I also ran into this same phenomenon. At first I thought it was a quirk of the cling compiler; however, upon further investigation, I found this answer: Complexity of std::unordered_set iterator traversal

Here it was suggested that the iteration is by reverse-bucket-creation order. I ran a test of my own and confirmed this hypothesis.

test.cpp

#include <string>
using std::string;

#include <iostream>
using std::cout;
using std::endl;

#include <unordered_set>
using std::unordered_set;

int main() {
    unordered_set<string> stuff(10);
    stuff.insert("yep");
    stuff.insert("123");
    stuff.insert("xyz");
    stuff.insert("foo");
    stuff.insert("bar");
    stuff.insert("baz");
    stuff.insert("abc");

    for (const auto& word : stuff) {
        cout << word << endl;
    }

    cout << "bucket count: " << stuff.bucket_count() << endl;

    cout << "yep: " << stuff.bucket("yep") << endl;
    cout << "123: " << stuff.bucket("123") << endl;
    cout << "xyz: " << stuff.bucket("xyz") << endl;
    cout << "foo: " << stuff.bucket("foo") << endl;
    cout << "bar: " << stuff.bucket("bar") << endl;
    cout << "baz: " << stuff.bucket("baz") << endl;
    cout << "abc: " << stuff.bucket("abc") << endl;
}
% g++ -std=c++17 -o test test.cpp && ./test
abc
baz
foo
bar
xyz
123
yep
bucket count: 11
yep: 8
123: 10
xyz: 9
foo: 5
bar: 9
baz: 6
abc: 3

As the buckets are created, they (their indexex) are (likely) pushed to the front of a singly-linked list (which iterates in reverse insertion order: 3, 6, 5, 9, 10, 8.

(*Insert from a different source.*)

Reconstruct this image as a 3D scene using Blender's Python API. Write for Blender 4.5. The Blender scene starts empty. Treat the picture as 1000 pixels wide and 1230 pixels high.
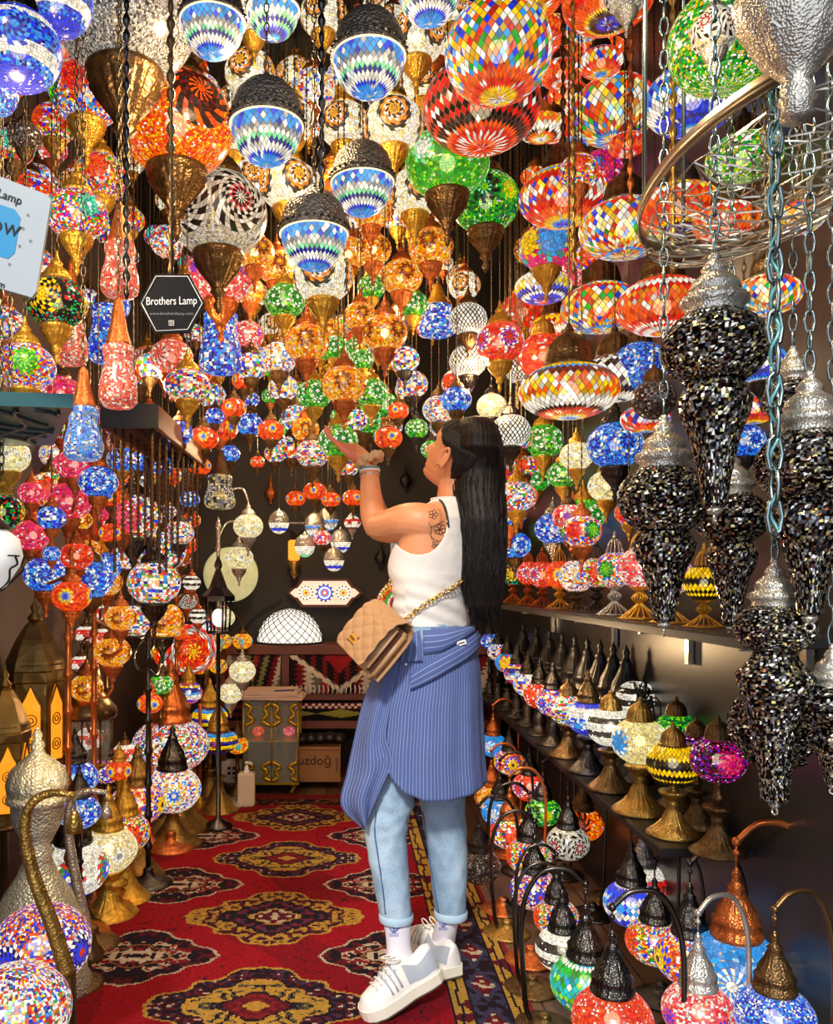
import bpy, bmesh, math, random
from math import pi, sin, cos, radians as rad, sqrt, atan2
from mathutils import Vector, Matrix, Quaternion, noise
from mathutils.bvhtree import BVHTree
sc = bpy.context.scene
COL = sc.collection
CX, CY, F, EYE = 415.0, 700.0, 1000.0, 1.18      # vanishing point, focal length in px, eye height
WR, WL, WB, CEIL = 0.98, -1.25, 5.3, 3.45
def P(px, py, D):
    return Vector(((px-CX)*D/F, D, EYE-(py-CY)*D/F))
def FL(px, py):                                   # a floor point seen at a pixel
    D = EYE*F/(py-CY)
    return Vector(((px-CX)*D/F, D, 0))
# ------------------------------------------------------------------ camera
cam = bpy.data.cameras.new('camera'); co = bpy.data.objects.new('camera', cam); COL.objects.link(co)
co.location = (0, 0, EYE); co.rotation_euler = (pi/2, 0, 0)
cam.sensor_fit = 'VERTICAL'; cam.sensor_height = 36; cam.lens = 36*F/1230
cam.shift_x = (500-CX)/1230; cam.shift_y = (CY-615)/1230
cam.clip_start = .05
sc.camera = co
sc.view_settings.view_transform = 'Standard'; sc.view_settings.look = 'None'
sc.view_settings.gamma = 1; sc.view_settings.use_curve_mapping = False; sc.view_settings.exposure = 0.0
sc.cycles.use_denoising = True
sc.cycles.max_bounces = 6; sc.cycles.diffuse_bounces = 3; sc.cycles.glossy_bounces = 3
sc.cycles.transmission_bounces = 4; sc.cycles.transparent_max_bounces = 12
sc.cycles.sample_clamp_indirect = 6
# ------------------------------------------------------------------ materials
def lin(c):
    return tuple(((x/255)/12.92 if x/255 <= .04045 else ((x/255+.055)/1.055)**2.4) for x in c)
MATS = {}
def mat(name, rgb=(200,200,200), rough=.5, metal=0, emis=None, es=0, bump=0, bscale=60, btype='noise', var=0, vscale=8, coat=0, transp=0, spec=.5, sampled=False, rgb2=None, bdist=.01):
    if name in MATS: return MATS[name]
    m = bpy.data.materials.new(name); m.use_nodes = True
    nt = m.node_tree; N = nt.nodes; L = nt.links; b = N['Principled BSDF']
    b.inputs['Base Color'].default_value = (*lin(rgb), 1); b.inputs['Roughness'].default_value = rough
    b.inputs['Metallic'].default_value = metal; b.inputs['Coat Weight'].default_value = coat
    b.inputs['Specular IOR Level'].default_value = spec
    if emis: b.inputs['Emission Color'].default_value = (*lin(emis), 1); b.inputs['Emission Strength'].default_value = es
    tc = N.new('ShaderNodeTexCoord')
    if var or rgb2:
        n = N.new('ShaderNodeTexNoise'); n.inputs['Scale'].default_value = vscale; n.inputs['Detail'].default_value = 5
        L.new(tc.outputs['Object'], n.inputs['Vector'])
        r = N.new('ShaderNodeValToRGB'); L.new(n.outputs['Fac'], r.inputs['Fac'])
        a = lin(rgb); c2 = lin(rgb2) if rgb2 else tuple(x*(1-var) for x in a)
        r.color_ramp.elements[0].position = .35; r.color_ramp.elements[0].color = (*c2, 1)
        r.color_ramp.elements[1].position = .65; r.color_ramp.elements[1].color = (*a, 1)
        L.new(r.outputs['Color'], b.inputs['Base Color'])
    if bump:
        if btype == 'vor':
            t = N.new('ShaderNodeTexVoronoi'); t.inputs['Scale'].default_value = bscale; out = t.outputs['Distance']
        elif btype == 'wave':
            t = N.new('ShaderNodeTexWave'); t.inputs['Scale'].default_value = bscale; out = t.outputs['Fac']
        else:
            t = N.new('ShaderNodeTexNoise'); t.inputs['Scale'].default_value = bscale; t.inputs['Detail'].default_value = 4; out = t.outputs['Fac']
        L.new(tc.outputs['Object'], t.inputs['Vector'])
        bp = N.new('ShaderNodeBump'); bp.inputs['Strength'].default_value = bump; bp.inputs['Distance'].default_value = bdist
        L.new(out, bp.inputs['Height']); L.new(bp.outputs['Normal'], b.inputs['Normal'])
    if transp:
        tb = N.new('ShaderNodeBsdfTransparent'); mx = N.new('ShaderNodeMixShader'); mx.inputs[0].default_value = transp
        L.new(b.outputs[0], mx.inputs[1]); L.new(tb.outputs[0], mx.inputs[2]); L.new(mx.outputs[0], N['Material Output'].inputs['Surface'])
    if not sampled: m.cycles.emission_sampling = 'NONE'
    MATS[name] = m; return m
def mosaic_mat(name, es, transp=0, grout=(225,215,190), gw=.07, rough=.18, metal=0, ges=.35, spec=.6):
    m = bpy.data.materials.new(name); m.use_nodes = True
    nt = m.node_tree; N = nt.nodes; L = nt.links; b = N['Principled BSDF']
    at = N.new('ShaderNodeAttribute'); at.attribute_name = 'Col'
    uv = N.new('ShaderNodeUVMap'); uv.uv_map = 'UVMap'
    sx = N.new('ShaderNodeSeparateXYZ'); L.new(uv.outputs[0], sx.inputs[0])
    def mth(op, a, bb=None):
        n = N.new('ShaderNodeMath'); n.operation = op
        for i, v in enumerate((a, bb)):
            if v is None: continue
            if isinstance(v, (int, float)): n.inputs[i].default_value = v
            else: L.new(v, n.inputs[i])
        return n.outputs[0]
    ax = mth('ABSOLUTE', mth('SUBTRACT', sx.outputs[0], .5)); ay = mth('ABSOLUTE', mth('SUBTRACT', sx.outputs[1], .5))
    g = mth('GREATER_THAN', mth('MAXIMUM', ax, ay), .5-gw)
    mx = N.new('ShaderNodeMix'); mx.data_type = 'RGBA'; L.new(g, mx.inputs[0]); L.new(at.outputs['Color'], mx.inputs[6]); mx.inputs[7].default_value = (*lin(grout), 1)
    if es > .3:
        dk = N.new('ShaderNodeMix'); dk.data_type = 'RGBA'; dk.inputs[0].default_value = .55; L.new(mx.outputs[2], dk.inputs[6]); dk.inputs[7].default_value = (.02,.02,.02,1); L.new(dk.outputs[2], b.inputs['Base Color'])
    else: L.new(mx.outputs[2], b.inputs['Base Color'])
    st = mth('SUBTRACT', es, mth('MULTIPLY', g, es*(1-ges)))
    L.new(mx.outputs[2], b.inputs['Emission Color']); L.new(st, b.inputs['Emission Strength'])
    b.inputs['Roughness'].default_value = rough; b.inputs['Metallic'].default_value = metal; b.inputs['Specular IOR Level'].default_value = spec
    if transp:
        tb = N.new('ShaderNodeBsdfTransparent'); ms = N.new('ShaderNodeMixShader')
        L.new(mth('MULTIPLY', mth('SUBTRACT', 1, g), transp), ms.inputs[0])
        c = N.new('ShaderNodeMix'); c.data_type = 'RGBA'; c.inputs[0].default_value = .45; L.new(at.outputs['Color'], c.inputs[6]); c.inputs[7].default_value = (1,1,1,1)
        L.new(c.outputs[2], tb.inputs[0])
        L.new(b.outputs[0], ms.inputs[1]); L.new(tb.outputs[0], ms.inputs[2]); L.new(ms.outputs[0], N['Material Output'].inputs['Surface'])
    m.cycles.emission_sampling = 'NONE'
    MATS[name] = m; return m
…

Note: the buckets are also SLLists (and thus iterate in reverse-insertion order; this is why bar comes before xyz in bucket 9 below).

So the iteration happens:

3)  abc
6)  baz
5)  foo
9)  bar, xyz
10) 123
8)  yep

So if you have no collisions when adding your items (and your table doesn't grow) then you will have reverse-insertion order.

But if you insert more items and the table grows (and all the items are re-inserted), then your iteration order will reflect the reverse-bucket-creation order of the re-inserted items (and my guess is the items are inserted in order of iteration; so the more you insert and the more the table grows, the obfuscated the original insertion order becomes).